>>

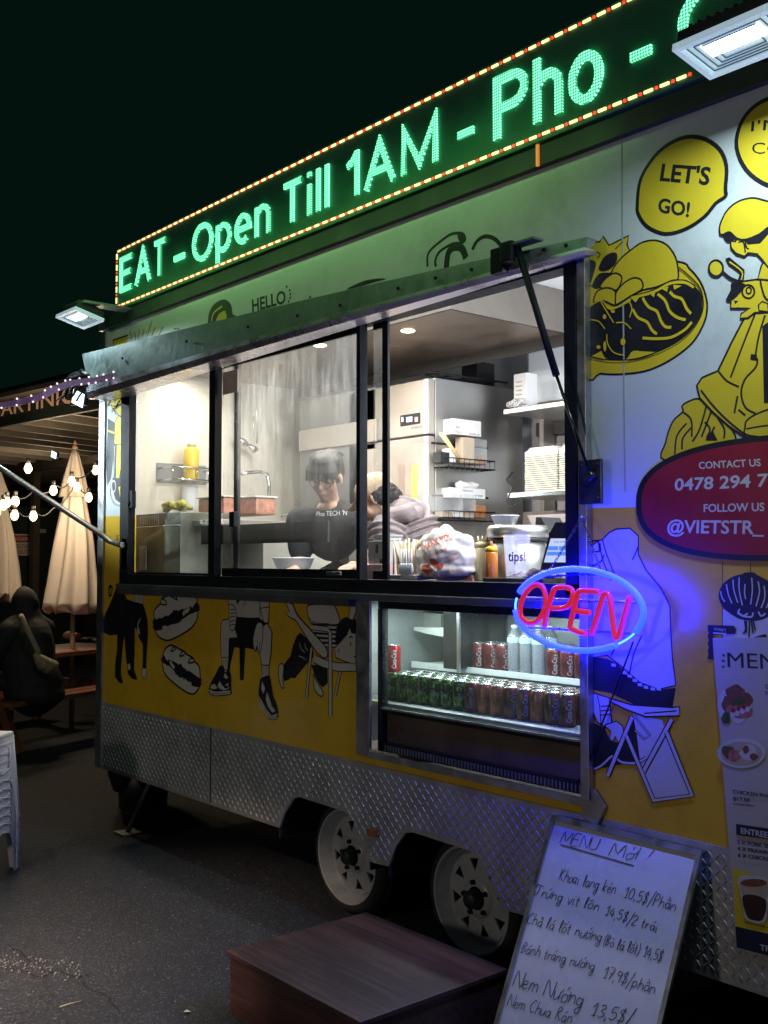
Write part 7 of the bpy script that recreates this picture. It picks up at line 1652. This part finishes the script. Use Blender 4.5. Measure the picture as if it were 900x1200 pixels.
# purple light strip with tiny LEDs, from the awning's end across to the shelter
LS = thing('light_strip', at_y(100, 447, -.2), 'purple lit banner strip with tiny fairy lights running left from the hatch', 'light strip')
pts = []
_pp = smooth_pts([(132,437),(112,442),(95,444),(78,446.5),(60,454),(39,464),(0,472),(-40,484)], False, 2)[:13]
for i, (px, py) in enumerate(_pp): p = at_y(px, py, -.2-.5*i/12); pts.append(p)
mb = MB(); mb.v = pts+[p-V((0, 0, .030)) for i, p in enumerate(pts)]+[p+V((0, .02, 0)) for p in pts]+[p+V((0, .02, -.030)) for i, p in enumerate(pts)]
for i in range(12): mb.face((i, i+1, 14+i, 13+i)); mb.face((26+i, 39+i, 40+i, 27+i)); mb.face((i, 26+i, 27+i, i+1)); mb.face((13+i, 14+i, 40+i, 39+i))
build('strip', mb, M('purple_fabric', (.30, .18, .36), .55, emit=(.30, .18, .42), es=.10, bump=.2), LS)
for i in range(13):
    for z in (0.002, -.033): p = pts[i]+V((random.uniform(-.04, .04), -.006, z)); build('fairy_light', MB().ball(p, .0055, seg=8, rings=6), MEmit('fairy_led', (1.0, .75, .9), 1.6), LS)
# festoon bulbs
bulbm = M('festoon_bulb', (.8, .7, .5), .2, var=0, emit=(1.0, .72, .34), es=5.0)
ST = [[(-12, 590), (2, 590), (15, 587), (40, 580), (66, 575), (85, 566), (112, 551), (135, 536)], [(-10, 602), (6, 592), (19, 604), (40, 606), (62, 602), (90, 570), (104, 583), (125, 575)]]
BUL = [(4, 592), (8, 589), (18, 588), (17, 604), (39, 605), (62.5, 575), (84, 564), (90, 571), (104, 583), (112, 551), (33, 549), (-4, 600)]
for k, ln in enumerate(ST):
    P_ = [at_p(px, py-6, c1+V((0, 0, 0))-far*.3, far) for px, py in ln]; sp = []
    for i in range(len(P_)-1):
        for j in range(5): t = j/5; q = P_[i].lerp(P_[i+1], t)-V((0, 0, .05*math.sin(math.pi*t))); sp.append(q)
    label(build('festoon_cable', MB().tube(sp, .006, 5), blackp, None), ('upper' if k == 0 else 'lower')+' black festoon cable strung past the parasols', 'light cable')
fb = thing('festoon_bulb', (0, 0, 0), 'round warm festoon bulb on the cable strung past the parasols', 'light bulb', 'warm festoon bulbs strung past the parasols')
build('bulb_glass', MB().lathe([(.0001, -.115), (.018, -.108), (.032, -.085), (.034, -.065), (.022, -.035), (.014, -.02)], (0, 0, 0), 16), bulbm, fb); build('socket', MB().lathe([(.017, -.025), (.019, .02), (.0001, .022)], (0, 0, 0), 12), blackp, fb)
for i, (px, py) in enumerate(BUL):
    p = at_p(px, py, c1-far*.3, far)+V((0, 0, .07))
    rk_ = sorted(range(len(BUL)), key=lambda q: BUL[q][0]).index(i); lb_ = 'warm round festoon bulb, '+ORD[rk_]+' from the left among the parasols'
    if i == 0: fb.location = p; fb['label'] = lb_
    else: dup(fb, p, None, lb_)
for t_ in (0, 1, 2):  # third one added beyond the bulbs to light the rear tables
    l = bpy.data.lights.new('festoon_and_fill_glow', 'POINT'); l.energy = 27; l.color = (1, .76, .50); l.shadow_soft_size = .15; o = bpy.data.objects.new('festoon_and_fill_glow', l); COL.objects.link(o); o.location = at_p(30+(60*t_ if t_ < 2 else 30), 585, c1-far*(.5 if t_ < 2 else -1.8), far)+V((0, 0, .1))
# danger sign on a dark cupboard
cbp = c2+far*1.1
EC = thing('electrical_cupboard', V((cbp.x, cbp.y, 0)), 'tall dark electrical cupboard behind the seated person', 'cupboard')
e0, e1 = at_p(24, 594, cbp, far), at_p(86, 594, cbp, far)
wv_ = (e1-e0); ce = (e0+e1)/2; build('door_panel', MB().obox(V((ce.x, ce.y, e0.z/2))+far*.2, V((wv_.x, wv_.y, 0))/2, far*.19, V((0, 0, e0.z/2))), M('dark_teal_metal', (.012, .022, .024), .5), EC)
def signp(p): return at_p(p[0], p[1], cbp-far*.012, far)
DS = thing('danger_sign', signp((24, 640)), 'white DANGER high voltage keep out sign on the dark cupboard', 'sign')
def quad(mb, a, b_, off): mb.prism([at_p(*p, cbp-far*off, far) for p in ((a[0], a[1]), (b_[0], a[1]), (b_[0], b_[1]), (a[0], b_[1]))], far*.002)
mb = MB(); quad(mb, (0, 626), (41, 651), .010); build('sign_plate', mb, M('sign_white', (.45, .40, .36), .5, dirt=.2), DS)
mb = MB(); quad(mb, (1, 627.5), (39.5, 635.5), .013); build('sign_header', mb, blackp, DS)
mb = MB(); cc_ = [(5+16+17*math.cos(t), 631.4+3.3*math.sin(t)) for t in [k*math.pi/8 for k in range(16)]]; mb.flat([at_p(*p, cbp-far*.0145, far) for p in cc_]); build('sign_oval', mb, M('sign_red', (.35, .04, .03), .5), DS)
mb = MB(); pl = (cbp-far*.016, far); text_px(mb, 'DANGER', (9, 633.5), (33, 633.5), (9, 629.3), plane=pl, bold=.02); build('sign_text', mb, M('sign_white', (.45, .40, .36), .5), DS, fixn=False)
mb = MB(); text_px(mb, 'HIGH VOLTAGE', (1, 642.5), (38, 642.5), (1, 637.8), plane=pl, bold=.0); text_px(mb, 'KEEP OUT', (8, 649), (33, 649), (8, 644.4), plane=pl, bold=.0); build('sign_text', mb, blackp, DS, fixn=False)
mb = MB(); quad(mb, (34, 620), (54, 624.5), .010); build('notice_strip', mb, M('notice_pale', (.25, .24, .23), .5), EC)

<<

Task brief -> Transcribe all of the material exactly, leaving out whatever pictures it contains.

Exercise answer ->
Write part 7 of the bpy script that recreates this picture. It picks up at line 1652. This part finishes the script. Use Blender 4.5. Measure the picture as if it were 900x1200 pixels.
# purple light strip with tiny LEDs, from the awning's end across to the shelter
LS = thing('light_strip', at_y(100, 447, -.2), 'purple lit banner strip with tiny fairy lights running left from the hatch', 'light strip')
pts = []
_pp = smooth_pts([(132,437),(112,442),(95,444),(78,446.5),(60,454),(39,464),(0,472),(-40,484)], False, 2)[:13]
for i, (px, py) in enumerate(_pp): p = at_y(px, py, -.2-.5*i/12); pts.append(p)
mb = MB(); mb.v = pts+[p-V((0, 0, .030)) for i, p in enumerate(pts)]+[p+V((0, .02, 0)) for p in pts]+[p+V((0, .02, -.030)) for i, p in enumerate(pts)]
for i in range(12): mb.face((i, i+1, 14+i, 13+i)); mb.face((26+i, 39+i, 40+i, 27+i)); mb.face((i, 26+i, 27+i, i+1)); mb.face((13+i, 14+i, 40+i, 39+i))
build('strip', mb, M('purple_fabric', (.30, .18, .36), .55, emit=(.30, .18, .42), es=.10, bump=.2), LS)
for i in range(13):
    for z in (0.002, -.033): p = pts[i]+V((random.uniform(-.04, .04), -.006, z)); build('fairy_light', MB().ball(p, .0055, seg=8, rings=6), MEmit('fairy_led', (1.0, .75, .9), 1.6), LS)
# festoon bulbs
bulbm = M('festoon_bulb', (.8, .7, .5), .2, var=0, emit=(1.0, .72, .34), es=5.0)
ST = [[(-12, 590), (2, 590), (15, 587), (40, 580), (66, 575), (85, 566), (112, 551), (135, 536)], [(-10, 602), (6, 592), (19, 604), (40, 606), (62, 602), (90, 570), (104, 583), (125, 575)]]
BUL = [(4, 592), (8, 589), (18, 588), (17, 604), (39, 605), (62.5, 575), (84, 564), (90, 571), (104, 583), (112, 551), (33, 549), (-4, 600)]
for k, ln in enumerate(ST):
    P_ = [at_p(px, py-6, c1+V((0, 0, 0))-far*.3, far) for px, py in ln]; sp = []
    for i in range(len(P_)-1):
        for j in range(5): t = j/5; q = P_[i].lerp(P_[i+1], t)-V((0, 0, .05*math.sin(math.pi*t))); sp.append(q)
    label(build('festoon_cable', MB().tube(sp, .006, 5), blackp, None), ('upper' if k == 0 else 'lower')+' black festoon cable strung past the parasols', 'light cable')
fb = thing('festoon_bulb', (0, 0, 0), 'round warm festoon bulb on the cable strung past the parasols', 'light bulb', 'warm festoon bulbs strung past the parasols')
build('bulb_glass', MB().lathe([(.0001, -.115), (.018, -.108), (.032, -.085), (.034, -.065), (.022, -.035), (.014, -.02)], (0, 0, 0), 16), bulbm, fb); build('socket', MB().lathe([(.017, -.025), (.019, .02), (.0001, .022)], (0, 0, 0), 12), blackp, fb)
for i, (px, py) in enumerate(BUL):
    p = at_p(px, py, c1-far*.3, far)+V((0, 0, .07))
    rk_ = sorted(range(len(BUL)), key=lambda q: BUL[q][0]).index(i); lb_ = 'warm round festoon bulb, '+ORD[rk_]+' from the left among the parasols'
    if i == 0: fb.location = p; fb['label'] = lb_
    else: dup(fb, p, None, lb_)
for t_ in (0, 1, 2):  # third one added beyond the bulbs to light the rear tables
    l = bpy.data.lights.new('festoon_and_fill_glow', 'POINT'); l.energy = 27; l.color = (1, .76, .50); l.shadow_soft_size = .15; o = bpy.data.objects.new('festoon_and_fill_glow', l); COL.objects.link(o); o.location = at_p(30+(60*t_ if t_ < 2 else 30), 585, c1-far*(.5 if t_ < 2 else -1.8), far)+V((0, 0, .1))
# danger sign on a dark cupboard
cbp = c2+far*1.1
EC = thing('electrical_cupboard', V((cbp.x, cbp.y, 0)), 'tall dark electrical cupboard behind the seated person', 'cupboard')
e0, e1 = at_p(24, 594, cbp, far), at_p(86, 594, cbp, far)
wv_ = (e1-e0); ce = (e0+e1)/2; build('door_panel', MB().obox(V((ce.x, ce.y, e0.z/2))+far*.2, V((wv_.x, wv_.y, 0))/2, far*.19, V((0, 0, e0.z/2))), M('dark_teal_metal', (.012, .022, .024), .5), EC)
def signp(p): return at_p(p[0], p[1], cbp-far*.012, far)
DS = thing('danger_sign', signp((24, 640)), 'white DANGER high voltage keep out sign on the dark cupboard', 'sign')
def quad(mb, a, b_, off): mb.prism([at_p(*p, cbp-far*off, far) for p in ((a[0], a[1]), (b_[0], a[1]), (b_[0], b_[1]), (a[0], b_[1]))], far*.002)
mb = MB(); quad(mb, (0, 626), (41, 651), .010); build('sign_plate', mb, M('sign_white', (.45, .40, .36), .5, dirt=.2), DS)
mb = MB(); quad(mb, (1, 627.5), (39.5, 635.5), .013); build('sign_header', mb, blackp, DS)
mb = MB(); cc_ = [(5+16+17*math.cos(t), 631.4+3.3*math.sin(t)) for t in [k*math.pi/8 for k in range(16)]]; mb.flat([at_p(*p, cbp-far*.0145, far) for p in cc_]); build('sign_oval', mb, M('sign_red', (.35, .04, .03), .5), DS)
mb = MB(); pl = (cbp-far*.016, far); text_px(mb, 'DANGER', (9, 633.5), (33, 633.5), (9, 629.3), plane=pl, bold=.02); build('sign_text', mb, M('sign_white', (.45, .40, .36), .5), DS, fixn=False)
mb = MB(); text_px(mb, 'HIGH VOLTAGE', (1, 642.5), (38, 642.5), (1, 637.8), plane=pl, bold=.0); text_px(mb, 'KEEP OUT', (8, 649), (33, 649), (8, 644.4), plane=pl, bold=.0); build('sign_text', mb, blackp, DS, fixn=False)
mb = MB(); quad(mb, (34, 620), (54, 624.5), .010); build('notice_strip', mb, M('notice_pale', (.25, .24, .23), .5), EC)